Throughout his crusade on wheels Wendell Willkie kept in mind the one fixed tenet of his campaign: see as many Americans as possible, talk sense to them. By last week's end he had made 38 major speeches, 146 unscheduled, 93 scheduled talks.
He had seen millions of Americans, and they had seen and heard him.
But by last week everything had changed. The little daily mistakes, the lateness, the hot-boxes, the eggs & tomatoes, the boos--none of these mattered now that the train was rolling like a chariot. The very atmosphere had changed.
Many of the reporters themselves were zealots now; the train seemed to be riding the glory road. Even defeat would be a close defeat; what had mattered only to Willkie now mattered to millions of Americans. The weary, perspiring, bag-eyed travelers on the train, homesick for solid earth, had taken their news of the outside world mainly from newcomers, and now the newcomers came aboard like men joining a band wagon. Everywhere the train had been, a ferment was now at work. When Wendell Willkie went to Chicago last week for his second appearance there, it was in triumph: veteran newsmen agreed that few political meetings in their combined experience could touch the fervid ovation given the Republican candidate at Chicago Stadium; seldom had they heard boos so blasting as those for the New Deal.
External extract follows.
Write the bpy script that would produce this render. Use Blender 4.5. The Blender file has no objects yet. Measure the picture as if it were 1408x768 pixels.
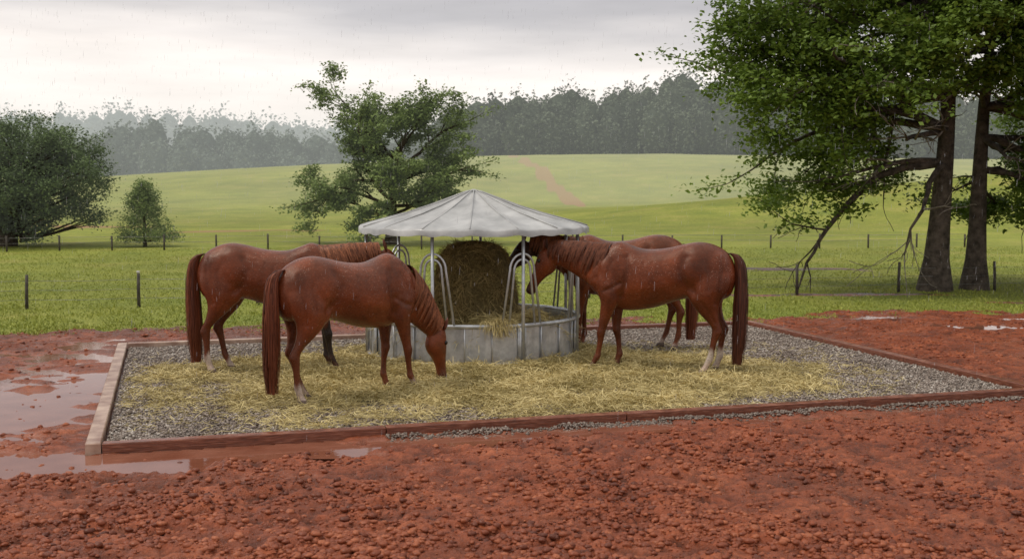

Rolling faster, rolling smoother, the train clackety-clacked on, through Ken tucky, through Maryland, northbound for the final show at Madison Square Garden. Past the windows fled the shape, the spirit, the people of the U. S., in a landscape now dun-colored with the lateness of the season, a land readying itself for the rigors of winter, a winter that would bring in a new and fateful year. The hour of decision was now hard upon the U. S. When the train stopped rolling, the people would vote. To semaphores set for Nov. 5, the train rolled on.